● TO BE DONE:
Pull out every line containing the string "scene".

● DATA SEGMENT:

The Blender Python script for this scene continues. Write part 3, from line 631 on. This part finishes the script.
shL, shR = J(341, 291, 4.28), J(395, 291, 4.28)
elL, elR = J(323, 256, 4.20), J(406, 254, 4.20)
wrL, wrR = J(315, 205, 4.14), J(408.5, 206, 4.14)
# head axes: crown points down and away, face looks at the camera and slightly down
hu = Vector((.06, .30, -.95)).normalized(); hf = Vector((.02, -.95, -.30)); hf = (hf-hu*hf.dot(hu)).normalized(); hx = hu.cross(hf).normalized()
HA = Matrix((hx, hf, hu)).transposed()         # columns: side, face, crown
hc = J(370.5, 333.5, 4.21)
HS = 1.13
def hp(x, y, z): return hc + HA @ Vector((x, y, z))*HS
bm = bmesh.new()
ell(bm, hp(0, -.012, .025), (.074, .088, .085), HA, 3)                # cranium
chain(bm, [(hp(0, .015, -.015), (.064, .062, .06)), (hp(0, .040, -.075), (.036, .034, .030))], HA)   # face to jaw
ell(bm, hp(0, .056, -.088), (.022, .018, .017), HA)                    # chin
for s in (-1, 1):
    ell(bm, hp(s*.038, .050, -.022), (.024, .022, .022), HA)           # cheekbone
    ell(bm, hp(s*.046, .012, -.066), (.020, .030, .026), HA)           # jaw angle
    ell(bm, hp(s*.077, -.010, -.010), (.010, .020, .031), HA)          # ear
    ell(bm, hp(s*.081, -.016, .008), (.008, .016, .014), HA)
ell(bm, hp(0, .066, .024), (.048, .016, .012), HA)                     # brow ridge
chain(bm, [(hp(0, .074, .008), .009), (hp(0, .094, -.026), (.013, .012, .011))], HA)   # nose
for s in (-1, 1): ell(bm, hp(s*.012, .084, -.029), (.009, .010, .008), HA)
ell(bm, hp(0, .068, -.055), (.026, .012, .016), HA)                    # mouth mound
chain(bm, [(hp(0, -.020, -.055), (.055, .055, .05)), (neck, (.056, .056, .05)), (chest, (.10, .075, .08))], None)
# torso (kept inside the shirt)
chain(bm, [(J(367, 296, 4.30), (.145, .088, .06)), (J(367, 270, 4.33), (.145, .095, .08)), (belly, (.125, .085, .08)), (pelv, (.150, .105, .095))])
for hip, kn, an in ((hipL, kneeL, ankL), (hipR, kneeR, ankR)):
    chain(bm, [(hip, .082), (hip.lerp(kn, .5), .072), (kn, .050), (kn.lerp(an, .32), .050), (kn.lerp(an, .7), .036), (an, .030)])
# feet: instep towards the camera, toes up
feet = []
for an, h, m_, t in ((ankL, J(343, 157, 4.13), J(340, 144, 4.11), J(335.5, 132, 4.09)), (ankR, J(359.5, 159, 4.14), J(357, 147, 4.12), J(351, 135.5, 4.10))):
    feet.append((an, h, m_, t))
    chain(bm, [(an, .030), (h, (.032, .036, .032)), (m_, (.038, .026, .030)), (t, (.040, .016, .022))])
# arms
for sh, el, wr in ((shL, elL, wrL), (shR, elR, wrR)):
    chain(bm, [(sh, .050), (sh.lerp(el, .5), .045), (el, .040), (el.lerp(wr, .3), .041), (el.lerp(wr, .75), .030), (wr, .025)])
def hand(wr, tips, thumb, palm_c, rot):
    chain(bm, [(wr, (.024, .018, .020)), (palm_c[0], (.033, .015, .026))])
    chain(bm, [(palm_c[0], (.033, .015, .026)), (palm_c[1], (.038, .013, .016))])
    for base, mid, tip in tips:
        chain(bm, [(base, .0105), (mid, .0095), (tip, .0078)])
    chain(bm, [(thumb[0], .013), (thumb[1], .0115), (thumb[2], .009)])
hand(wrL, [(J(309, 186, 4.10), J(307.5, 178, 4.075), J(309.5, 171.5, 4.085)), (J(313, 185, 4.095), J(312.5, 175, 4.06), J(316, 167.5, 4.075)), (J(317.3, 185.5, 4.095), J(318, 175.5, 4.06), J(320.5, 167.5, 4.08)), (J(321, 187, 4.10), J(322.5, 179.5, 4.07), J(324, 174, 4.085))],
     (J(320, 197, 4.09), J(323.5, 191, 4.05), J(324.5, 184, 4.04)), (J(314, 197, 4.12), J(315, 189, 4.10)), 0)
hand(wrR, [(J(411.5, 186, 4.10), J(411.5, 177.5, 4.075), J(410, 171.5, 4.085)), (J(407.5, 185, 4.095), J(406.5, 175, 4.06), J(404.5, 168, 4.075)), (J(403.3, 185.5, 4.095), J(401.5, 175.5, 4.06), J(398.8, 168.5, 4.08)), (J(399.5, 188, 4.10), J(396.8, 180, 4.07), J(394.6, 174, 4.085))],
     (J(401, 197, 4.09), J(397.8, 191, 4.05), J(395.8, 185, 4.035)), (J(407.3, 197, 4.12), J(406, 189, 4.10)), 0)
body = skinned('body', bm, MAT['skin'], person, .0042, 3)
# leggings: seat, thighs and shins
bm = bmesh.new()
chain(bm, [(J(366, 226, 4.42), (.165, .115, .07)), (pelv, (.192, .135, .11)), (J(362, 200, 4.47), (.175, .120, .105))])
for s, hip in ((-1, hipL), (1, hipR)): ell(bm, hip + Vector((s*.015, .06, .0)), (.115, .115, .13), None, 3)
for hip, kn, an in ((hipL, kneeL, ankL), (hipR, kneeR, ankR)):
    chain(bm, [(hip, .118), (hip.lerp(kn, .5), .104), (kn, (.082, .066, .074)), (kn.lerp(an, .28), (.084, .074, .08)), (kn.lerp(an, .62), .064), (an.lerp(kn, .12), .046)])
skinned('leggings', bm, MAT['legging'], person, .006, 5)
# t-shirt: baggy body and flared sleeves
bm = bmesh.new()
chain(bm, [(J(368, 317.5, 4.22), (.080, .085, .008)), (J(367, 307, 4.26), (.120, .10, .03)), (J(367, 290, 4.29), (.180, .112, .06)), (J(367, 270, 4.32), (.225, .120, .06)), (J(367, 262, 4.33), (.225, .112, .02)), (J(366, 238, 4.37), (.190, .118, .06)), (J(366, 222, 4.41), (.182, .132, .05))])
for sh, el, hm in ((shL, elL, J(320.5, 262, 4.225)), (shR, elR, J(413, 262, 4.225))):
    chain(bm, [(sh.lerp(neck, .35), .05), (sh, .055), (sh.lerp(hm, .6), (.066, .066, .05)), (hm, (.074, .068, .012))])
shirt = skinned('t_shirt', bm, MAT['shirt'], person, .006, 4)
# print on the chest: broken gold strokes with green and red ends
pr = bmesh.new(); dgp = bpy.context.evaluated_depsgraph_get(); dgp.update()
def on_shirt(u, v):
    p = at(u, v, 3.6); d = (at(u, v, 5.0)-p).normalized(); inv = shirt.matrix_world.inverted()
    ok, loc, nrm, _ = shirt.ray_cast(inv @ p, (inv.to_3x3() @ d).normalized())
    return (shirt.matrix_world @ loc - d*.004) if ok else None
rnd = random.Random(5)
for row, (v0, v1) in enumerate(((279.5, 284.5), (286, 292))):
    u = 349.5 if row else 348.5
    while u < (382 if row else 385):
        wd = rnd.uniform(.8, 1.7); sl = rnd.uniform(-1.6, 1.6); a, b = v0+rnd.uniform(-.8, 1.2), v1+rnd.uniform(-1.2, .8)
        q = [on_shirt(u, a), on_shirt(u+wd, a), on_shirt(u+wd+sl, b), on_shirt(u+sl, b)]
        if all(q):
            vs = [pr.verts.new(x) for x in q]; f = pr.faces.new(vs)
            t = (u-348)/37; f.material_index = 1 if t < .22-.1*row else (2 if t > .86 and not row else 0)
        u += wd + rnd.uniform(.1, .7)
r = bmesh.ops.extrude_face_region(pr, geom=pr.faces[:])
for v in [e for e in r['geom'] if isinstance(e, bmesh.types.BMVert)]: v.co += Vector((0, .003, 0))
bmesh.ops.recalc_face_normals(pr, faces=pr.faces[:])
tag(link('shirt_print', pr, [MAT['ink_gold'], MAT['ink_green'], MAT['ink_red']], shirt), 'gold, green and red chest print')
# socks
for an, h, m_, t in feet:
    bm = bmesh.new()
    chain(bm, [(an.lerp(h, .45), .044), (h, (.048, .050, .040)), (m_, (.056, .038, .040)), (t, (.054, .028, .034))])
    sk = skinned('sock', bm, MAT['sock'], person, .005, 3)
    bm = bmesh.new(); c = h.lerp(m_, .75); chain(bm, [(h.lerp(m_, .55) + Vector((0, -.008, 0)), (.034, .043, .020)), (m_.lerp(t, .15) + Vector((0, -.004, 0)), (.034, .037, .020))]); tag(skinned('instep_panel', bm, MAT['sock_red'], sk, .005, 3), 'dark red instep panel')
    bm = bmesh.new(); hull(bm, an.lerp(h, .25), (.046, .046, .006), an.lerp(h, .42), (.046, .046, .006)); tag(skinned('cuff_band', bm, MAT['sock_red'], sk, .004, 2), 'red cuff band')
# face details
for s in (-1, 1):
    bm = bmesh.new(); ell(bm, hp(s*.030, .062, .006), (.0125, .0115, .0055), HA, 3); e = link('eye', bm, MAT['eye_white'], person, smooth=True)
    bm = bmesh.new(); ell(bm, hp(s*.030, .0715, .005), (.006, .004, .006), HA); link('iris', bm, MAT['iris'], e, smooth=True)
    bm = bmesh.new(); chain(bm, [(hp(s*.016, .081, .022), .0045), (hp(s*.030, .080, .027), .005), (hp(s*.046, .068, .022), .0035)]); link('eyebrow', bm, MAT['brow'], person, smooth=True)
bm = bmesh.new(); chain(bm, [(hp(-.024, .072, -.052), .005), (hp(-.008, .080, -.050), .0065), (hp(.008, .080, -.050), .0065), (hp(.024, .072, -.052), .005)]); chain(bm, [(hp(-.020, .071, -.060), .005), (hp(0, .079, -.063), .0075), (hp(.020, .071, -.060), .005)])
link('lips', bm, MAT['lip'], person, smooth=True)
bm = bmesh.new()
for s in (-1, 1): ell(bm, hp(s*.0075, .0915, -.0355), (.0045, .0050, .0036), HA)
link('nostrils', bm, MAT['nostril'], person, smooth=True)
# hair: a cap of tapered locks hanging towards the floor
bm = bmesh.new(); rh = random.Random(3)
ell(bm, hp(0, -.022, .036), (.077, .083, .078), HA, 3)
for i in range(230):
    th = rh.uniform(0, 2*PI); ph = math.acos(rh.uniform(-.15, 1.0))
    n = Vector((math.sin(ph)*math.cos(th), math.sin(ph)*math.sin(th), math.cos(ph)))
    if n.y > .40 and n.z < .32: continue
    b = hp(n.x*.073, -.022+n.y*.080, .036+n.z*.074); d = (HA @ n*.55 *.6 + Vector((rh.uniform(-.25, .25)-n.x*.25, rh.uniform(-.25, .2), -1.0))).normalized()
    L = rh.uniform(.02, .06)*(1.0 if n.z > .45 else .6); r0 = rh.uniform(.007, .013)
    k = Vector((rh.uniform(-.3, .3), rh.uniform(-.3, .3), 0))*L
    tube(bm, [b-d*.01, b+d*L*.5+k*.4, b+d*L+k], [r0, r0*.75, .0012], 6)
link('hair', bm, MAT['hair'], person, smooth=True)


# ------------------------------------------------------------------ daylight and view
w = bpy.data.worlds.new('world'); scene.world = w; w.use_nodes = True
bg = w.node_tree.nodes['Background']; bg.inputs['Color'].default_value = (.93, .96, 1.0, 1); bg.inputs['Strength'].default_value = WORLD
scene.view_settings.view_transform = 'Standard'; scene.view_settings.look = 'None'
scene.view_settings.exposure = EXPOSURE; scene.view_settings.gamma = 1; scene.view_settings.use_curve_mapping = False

● OUTPUT FOR THIS TASK:
The Blender Python script for this scene continues. Write part 3, from line 631 on. This part finishes the script.
w = bpy.data.worlds.new('world'); scene.world = w; w.use_nodes = True
scene.view_settings.view_transform = 'Standard'; scene.view_settings.look = 'None'
scene.view_settings.exposure = EXPOSURE; scene.view_settings.gamma = 1; scene.view_settings.use_curve_mapping = False